4) First brainstorm: “Think of a job you’ve had, a class you’ve taken, a group you belonged to, or a place you’ve been that you just dreaded going to. What made you dread it so much? What kinds of things did people say? What kinds of things did people do? What did it feel like there?” (The idea here is for people to be able to vent what makes them feel bad without getting stuck on what’s wrong in their current situation.)

5) Second brainstorm: “OK – so obviously we want the opposite kind of environment for our culture here. What would make us love coming to work every day? What kinds of things would people say? What kinds of things would people do? What would it feel like?”

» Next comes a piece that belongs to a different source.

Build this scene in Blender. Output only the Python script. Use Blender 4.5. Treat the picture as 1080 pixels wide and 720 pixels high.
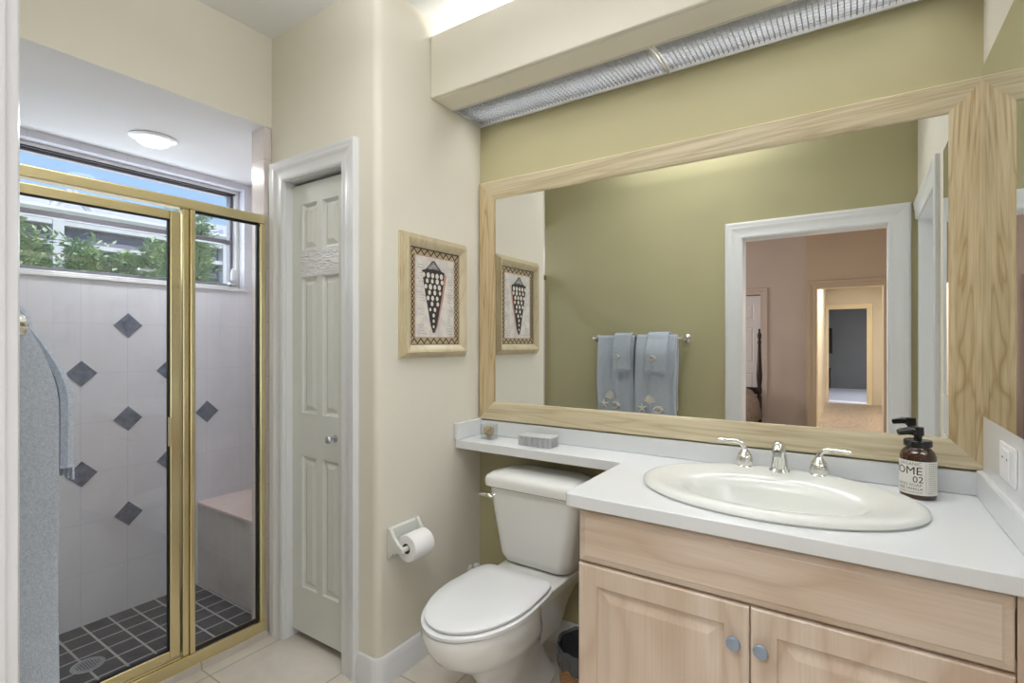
import bpy, bmesh, math, random
from mathutils import Vector, Matrix, noise
R = math.radians
PI = math.pi
random.seed(7)
sc = bpy.context.scene
for o in list(bpy.data.objects):
    bpy.data.objects.remove(o)
COL = sc.collection

# ------------------------------------------------------------------ camera
cam_d = bpy.data.cameras.new('camera'); cam_d.sensor_width = 36; cam_d.lens = 18.0
cam_d.clip_start = 0.02
cam = bpy.data.objects.new('camera', cam_d); COL.objects.link(cam)
cam.location = (0, 0, 1.28); cam.rotation_euler = (R(90), 0, R(33.75))
sc.camera = cam
# ------------------------------------------------------------------ exposure, sky
sc.view_settings.view_transform = 'Standard'
sc.view_settings.look = 'None'
sc.view_settings.gamma = 1.0
sc.view_settings.use_curve_mapping = False
sc.view_settings.exposure = 0.0
w = bpy.data.worlds.new('sky'); sc.world = w; w.use_nodes = True
nt = w.node_tree
bg = nt.nodes['Background']
sky = nt.nodes.new('ShaderNodeTexSky'); sky.sky_type = 'NISHITA'
sky.sun_disc = False; sky.sun_elevation = R(42); sky.sun_rotation = R(200); sky.altitude = 0
sky.air_density = 1.0; sky.dust_density = 0.6; sky.ozone_density = 1.5
nt.links.new(sky.outputs[0], bg.inputs[0]); bg.inputs[1].default_value = 0.22

def sun(name, rot, e, col=(1, .96, .9)):
    l = bpy.data.lights.new(name, 'SUN'); l.energy = e; l.color = col; l.angle = R(2)
    o = bpy.data.objects.new(name, l); COL.objects.link(o); o.rotation_euler = rot
    return o
sun('sunlight', (R(48), 0, R(100)), 4.0)

def area(name, loc, rot, sx, sy, e, col=(1, 1, 1), spread=180):
    l = bpy.data.lights.new(name, 'AREA'); l.shape = 'RECTANGLE'; l.size = sx; l.size_y = sy
    l.energy = e; l.color = col; l.spread = R(spread)
    o = bpy.data.objects.new(name, l); COL.objects.link(o); o.location = loc; o.rotation_euler = rot
    return o
# fluorescent tubes in the soffit box: down through the grille and up to the ceiling
area('soffit_tube_down', (-0.6, 1.87, 2.40), (0, 0, 0), 1.7, .10, 5.6, (.98, .98, 1), 100)
area('soffit_tube_up', (-0.6, 1.80, 2.50), (R(180), 0, 0), 1.7, .14, 7, (1, .99, .97))
# unseen fill panel added above the frame, tilted towards the mirror wall
area('ceiling_fill_panel', (-0.55, .52, 2.595), (R(25), 0, R(0)), 1.1, .28, 6, (.93, .96, 1), 130)
area('side_room_window_light', (1.25, .55, 1.2), (R(90), 0, R(66)), .8, 1.9, 10, (.84, .91, 1))
area('ceiling_bounce_fill', (-0.95, .70, 2.46), (R(180), 0, 0), 1.0, .7, 12.8, (.97, .98, 1))  # unseen uplight added to brighten the ceiling and soften the room
# daylight that comes in by the shower window
area('window_daylight', (-3.36, 1.16, 1.90), (R(90), 0, R(-90)), 1.1, .5, 8, (.82, .88, 1))
# two unseen fills added for the bedroom, then the hall and the far room
area('bedroom_fill_side', (-4.8, -2.2, 1.6), (R(90), 0, R(-90)), 2.2, 1.5, 85, (.95, .97, 1))
area('bedroom_fill_top', (-.3, -1.1, 2.95), (0, 0, 0), 1.4, 1.2, 62, (.98, .97, 1))
area('hall_lamp_light', (.05, -6.3, 2.42), (0, 0, 0), .7, 2.6, 54, (1, .97, .95))
area('far_room_light', (.8, -10.6, 2.55), (0, 0, 0), 1.2, 1.6, 54, (.95, .96, 1))

# ------------------------------------------------------------------ materials
def lin(c):
    return tuple(((v / 255) / 12.92 if v / 255 <= .04045 else ((v / 255 + .055) / 1.055) ** 2.4) for v in c) + (1,)
MATS = {}
def mat(name, rgb, rough=.5, metal=0, spec=.5, coat=0, emit=None, es=0):
    m = bpy.data.materials.new(name); m.use_nodes = True
    b = m.node_tree.nodes['Principled BSDF']
    b.inputs['Base Color'].default_value = lin(rgb)
    b.inputs['Roughness'].default_value = rough
    b.inputs['Metallic'].default_value = metal
    b.inputs['Specular IOR Level'].default_value = spec
    b.inputs['Coat Weight'].default_value = coat
    if emit:
        b.inputs['Emission Color'].default_value = lin(emit); b.inputs['Emission Strength'].default_value = es
    MATS[name] = m
    return m
def nodes(m):
    return m.node_tree.nodes, m.node_tree.links, m.node_tree.nodes['Principled BSDF']
def coords(m, scale=(1, 1, 1), kind='Object', loc=(0, 0, 0), rot=(0, 0, 0)):
    n, l, b = nodes(m)
    tc = n.new('ShaderNodeTexCoord'); mp = n.new('ShaderNodeMapping')
    mp.inputs['Scale'].default_value = scale; mp.inputs['Location'].default_value = loc; mp.inputs['Rotation'].default_value = rot
    l.new(tc.outputs[kind], mp.inputs[0]); return mp.outputs[0]
def geo(m, scale=(1, 1, 1), loc=(0, 0, 0)):
    n, l, b = nodes(m)
    g = n.new('ShaderNodeNewGeometry'); mp = n.new('ShaderNodeMapping')
    mp.inputs['Scale'].default_value = scale; mp.inputs['Location'].default_value = loc
    l.new(g.outputs['Position'], mp.inputs[0]); return mp.outputs[0]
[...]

6) Debrief: Reiterate plans for transcription and that you’ll revisit their ideas to talk about which ones could be implemented and how. Set a time for this to happen. Ask the group to take another 5 or 10 minutes to talk about the brainstorm process, how they think it went, and any ideas they might have for doing brainstorming even better in the future.

Notes to the Facilitator:

  • Be prepared with a couple of ideas for each brainstorm so that you can give an example to start them off and to get them back on course if they begin to digress or hit a block.
  • As the facilitator, it’s your job to see that the rules are upheld. Don’t allow people to criticize ideas or say that something isn’t possible. Remind them it’s brainstorming and anything goes.
  • Likewise, look around the room for people who haven’t offered anything and ask them to share one of their ideas. Allow people to “pass”, the important thing is for you to make the room for them to participate if they want to.
  • Help the group stick to the time limits you set by giving them a one minute warning before time is up. End on time.
  • Finally, set a light tone and have some fun.